Il disastro accertato

I dati ufficializzati dal Ministero dell’Istruzione parlano da soli: come ampiamente previsto, quest’anno sono aumentate le bocciature, le non ammissioni agli esami, le situazioni debitorie degli alunni. Lo stesso giorno in cui l’OCSE pubblicizzava l’ennesimo rapporto negativo sulla scuola italiana, il ministro Gelmini commentava i dati sulla dispersione scolastica italiana (abbandoni, bocciature, situazioni debitorie) come il risultato di una stretta di vite attuata attraverso le leggi emanate nel primo anno del suo mandato. Gli esami di fine anno sia nella secondaria di primo grado sia in quella di secondo non fanno che confermare quanto già sottolineato da tutta la stampa nazionale e locale: gli alunni sono in grave difficoltà soprattutto nelle materie tecniche e tecnologiche e solo una certa “manica larga” dei docenti permette di non produrre delle vere “stragi” agli esami.

L’Italia non ama soffermarsi sulle analisi di sistema e predilige accompagnare discorsi teorici complessi all’analisi dei singoli casi, che – presi uno per uno – non presentano particolari elementi di riflessione. Se un alunno non studia o non capisce e la scuola certifica quello, non c’è molto da dire. Se poi questa tipologia di alunno corrisponde al venti o al trenta per cento della popolazione scolastica nazionale non è intervenendo sui singoli casi che si modifica il sistema, né si riesce a migliorarlo in forma consistente. Non riesco a comprendere come sia possibile, però, che un aumento delle ripetenze venga vissuto come una vittoria del rigore sull’approssimazione. Se ci sono molte ripetenze vuol dire che c’è stata una didattica approssimativa.

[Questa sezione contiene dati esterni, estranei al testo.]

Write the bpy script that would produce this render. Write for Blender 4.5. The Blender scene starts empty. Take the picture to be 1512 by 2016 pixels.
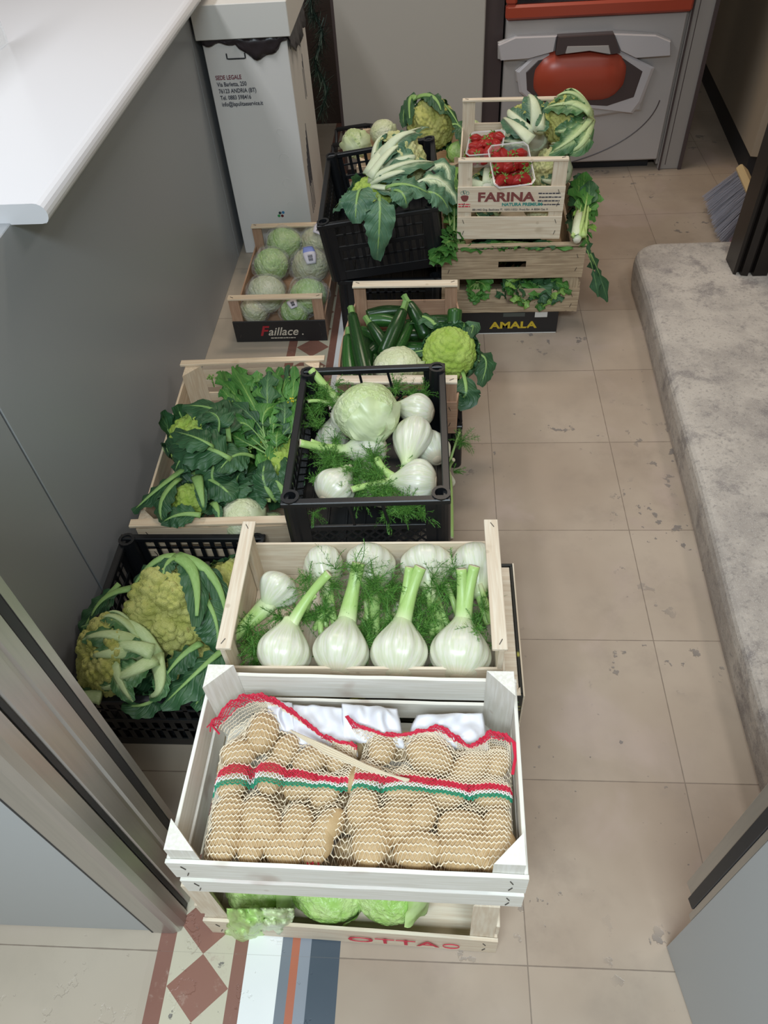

La riforma dell’azione didattica non è nell’agenda governativa e questo è un dato di fatto che si può far risalire almeno alla metà degli Anni Ottanta, quando con i Programmi della scuola elementare si è attuato l’ultimo tentativo di dare omogeneità didattica al sistema. La debolezza delle Indicazioni nazionali e delle Indicazioni per il curricolo sta nella troppo bassa tendenza all’innovazione e alla ricerca del sistema scolastico italiano, che pare essersi addormentato sui programmi di venti, trenta o cento anni fa e che dunque valuta saperi obsoleti in grado solo di produrre alunni demotivati.

Un’attenta analisi dell’eccellenza liceale italiana potrebbe portare all’emersione di un dato che è ormai alla portata empirica di tutti: quell’eccellenza la fanno gli alunni, non i docenti. I nostri licei funzionano bene e producono classe dirigente perché ai licei vanno i ragazzi migliori, in grado di emergere qualsiasi sia il docente che hanno davanti. Il salto tra una buona scuola primaria e il disastro dei tecnici e dei professionali passa anche dall’irriformabilità del sistema mediano, una scuola secondaria conclusiva del primo ciclo che vuole assomigliare al secondo ciclo liceale pur essendo pienamente dell’obbligo. Tutte queste incongruenze sono il motore della debolezza dei nostri studenti, ma invece di generare dibattito, ricerca e innovazione generano solo bocciature.

La scuola poi tende a far ricadere sui figli le colpe dei padri in quanto considera un elemento peggiorativo l’assenza della famiglia o la sua incapacità ad aiutare un ragazzo in difficoltà. Se la famiglia è assente questo viene sottolineato, ma l’alunno non trae alcun vantaggio dall’essere “abbandonato”, quasi che quell’abbandono sia colpa sua. La scuola chiede l’aiuto della famiglia, dei servizi sociali, della società, ma in questo momento sta restituendo una dispersione inaccettabile. Quello che mi stupisce è che questa situazione venga vissuta come positiva e portatrice di possibilità per il futuro. Il taglio orizzontale di ore alle scuole secondarie potrebbe essere accettabile se fosse collegato a progetti di recupero reali, verificati e valutati. Mentre così produrrà solo buchi orari, che spesso i ragazzi non saranno in grado di colmare, che genereranno malcontento per supplenze imposte a tutte le ore e che sfoceranno solamente in ulteriori disagi per le scuole. Con troppi stranieri, troppi ripetenti, troppi alunni disagiati e senza ore aggiuntive la scuola secondaria alla fine produrrà ulteriore dispersione.

Speravo che la svolta numerica del ministro Gelmini avrebbe portato le scuole a ragionare sulla dispersione, invece ha solo aperto la strada a chi da tempo meritava la vendetta sui ragazzi e il loro disamore per la scuola. Nessun ragionamento, solo un aumento delle bocciature. Così il sistema collassa e non si riforma più.